Planejando o orçamento em bases participativas: o “retorno” do Plano Plurianual (PPA)
Vítor Sandes e Raul Bonfim
A primeira etapa do ciclo orçamentário brasileiro é a elaboração do Plano Plurianual (PPA). Este é o principal instrumento de planejamento que define as metas, objetivos e diretrizes do governo para os próximos quatro anos. Considerando que Luiz Inácio Lula da Silva (PT), eleito Presidente da República em 2022, pertence a uma orientação ideológica historicamente ligada à participação popular, e oposta àquela adotada pelo presidente anterior, Jair Bolsonaro (PL), o projeto de lei do PPA a ser apresentado ao Congresso Nacional este ano ganha ainda mais importância, pois será, por meio dele, que o Governo Federal apresentará as linhas gerais de suas principais políticas públicas, especialmente aquelas de grande porte.

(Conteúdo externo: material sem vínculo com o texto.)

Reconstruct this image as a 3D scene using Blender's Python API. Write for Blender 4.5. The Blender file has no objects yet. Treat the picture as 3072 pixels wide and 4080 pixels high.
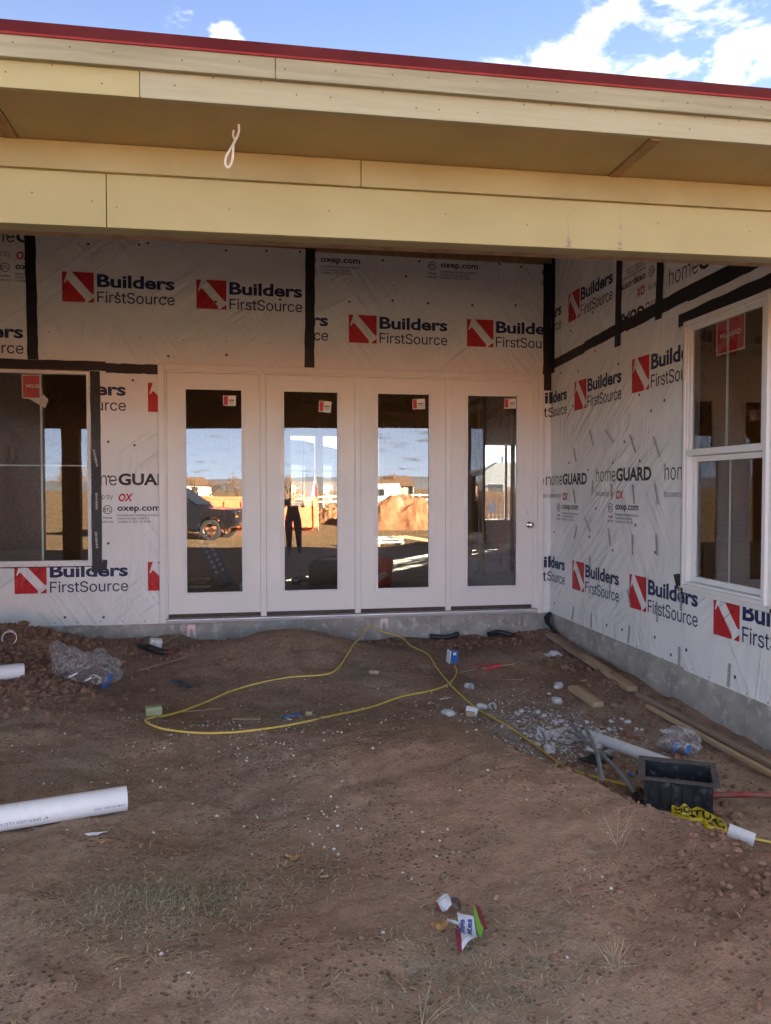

O processo de construção de um PPA mais sólido ocorre em um contexto de bastante fragilização dos instrumentos de planejamento orçamentário. O PPA federal foi, durante muito tempo, rotulado como uma peça de ficção, tendo em vista o não cumprimento de suas diretrizes e metas, ou mesmo a ausência de indicadores realistas que permitissem monitorar a efetividade de seus programas. Paralelamente, o Congresso Nacional ganhou protagonismo no seu papel em propor alterações ao orçamento anual, além de ter um espaço bem mais relevante em indicar emendas parlamentares sem necessariamente se vincular às ações previstas no PPA, por meio das transferências especiais, instituídas em 2019, bem como o uso, pouco transparente, das emendas do relator-geral (declaradas inconstitucionais pelo Supremo Tribunal Federal em 2022).
Em tese, um primeiro passo para tornar a proposta do PPA mais sólida é incluir a sociedade nesse processo. Em geral, a proposta do PPA (2024-2027) é exclusiva do Governo Federal, mas, desta vez, o Governo propôs um processo participativo, envolvendo diretamente a sociedade. Além da participação da sociedade civil organizada, por meio de plenárias que ocorrem de forma descentralizada, também é possível participar individualmente, por meio da Plataforma Brasil Participativo até o dia 14 de julho. Até o momento, quase 500 mil pessoas participaram do processo e mais de 4 mil propostas foram apresentadas. As propostas e programas com mais votos são analisadas pelo Governo, que elaborará a proposta final do PPA e enviará ao Congresso até 15 de agosto.
Além disso, o Governo Federal propôs um aperfeiçoamento metodológico do plano para garantir a efetividade das políticas indicadas. O novo manual do PPA determina, por exemplo, que além dos indicadores de resultados, os programas também irão contar com indicadores de objetivos específicos e de entregas, permitindo um monitoramento mais direto e eficaz das políticas públicas propostas. A medida é bastante salutar em um contexto em que o orçamento se tornou, em diversos momentos, sujeito a mudanças casuísticas.
O orçamento é o coração das políticas públicas e, por isso, a agenda do governo necessita da garantia de que haverá recursos e que eles serão destinados para as ações bem planejadas e que tenham um monitoramento efetivo, evitando o desperdício de recursos públicos escassos.
É válido destacar, entretanto, que cabe ao Congresso discutir, deliberar e aprovar a versão final do PPA, que será, consequentemente, executada. Este poderá, inclusive, rejeitar o que foi apresentado e incorporado à proposta do governo por meio da participação social. Assim, o Governo, por meio de sua articulação, deve criar as condições para que o planejamento elaborado em bases participativas seja, de fato, aprovado o mais próximo da proposta original do governo. Essas condições ainda não estão completamente dadas, pois os parlamentares costumam redesenhar as ações propostas para atender seus interesses políticos.